Ma De Luca se ne frega e va avanti, apparentemente incurante dai segnali che arrivano dai territori, in primo luogo dal suo Cilento, dove nel corso di questi ultimi giorni è accaduto l’inimmaginabile.
Innanzitutto la spaccatura tutta interna al Pd sulla presidenza del Parco Nazionale che ha portato ad una conta sanguinosa tra il sindaco di Ascea, indicato dalla segreteria provinciale, e quello di Omignano indicato da una cospicua pattuglia di dissidenti. Mai, almeno da dieci anni a questa parte, era accaduto qualcosa del genere e il fatto che la contesa abbia premiato il sindaco di Ascea non riduce la portata politica di uno strappo che nemmeno la presenza di Piero De Luca e di Lello Mastursi è riuscita a scongiurare.

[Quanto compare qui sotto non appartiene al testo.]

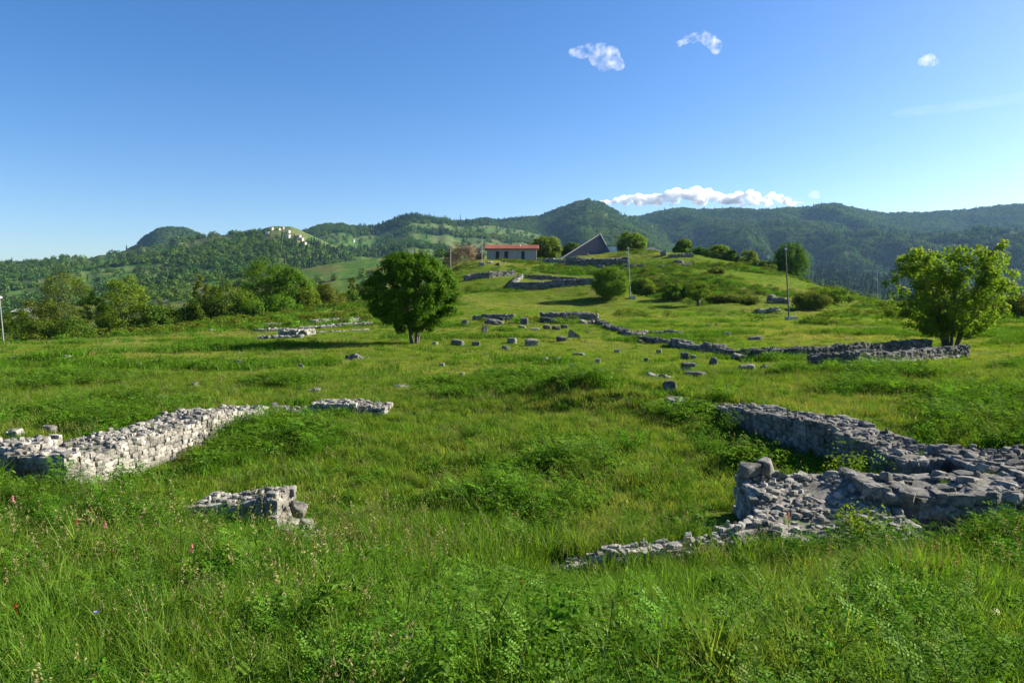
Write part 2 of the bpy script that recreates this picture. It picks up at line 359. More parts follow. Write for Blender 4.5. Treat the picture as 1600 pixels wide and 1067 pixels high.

Quindi, eccoci al secondo accadimento, la costituzione di parte civile deliberata dalla giunta di Capaccio Paestum nel processo contro il sindaco sospeso Alfieri, agli arresti dal tre ottobre scorso per turbativa d’asta e corruzione, che ad oggi non ha ancora mollato la fascia tricolore e, quindi, quella azzurra della Presidenza della Provincia. Una decisione che per logica andrebbe interpretata come un voto di sfiducia nei confronti del sindaco ai domiciliari ma che secondo una nota stampa dei diretti interessati andrebbe interpretata come un atto dovuto, posta la stima assoluta ed incondizionata che la vice sindaca facente funzioni e gli assessori nutrono nei confronti di Alfieri.
Di dovuto non c’è niente, evidentemente. Possiamo e vogliamo ritenere che si sia trattato di una scelta strategica, dovuta in termini di opportunità istituzionale e funzionale a blindare il percorso amministrativo e, quindi, la tenuta dell’amministrazione provinciale a pochi mesi dalle regionali. Dunque una scelta tanto strategica quanto disperata.
Uno smottamento senza precedenti che potrebbe aprire la strada ad una possibile quanto pericolosa emorragia nel cuore del sistema di potere deluchiano che ad altre latitudini, in primo luogo a Napoli e nell’area metropolitana, sull’asse Manfredi – Casillo, potrebbe assumere dimensioni ben più ampie. Uno smottamento che quantomeno certifica la debolezza di De Luca, in primo luogo al cospetto dei suoi soldati.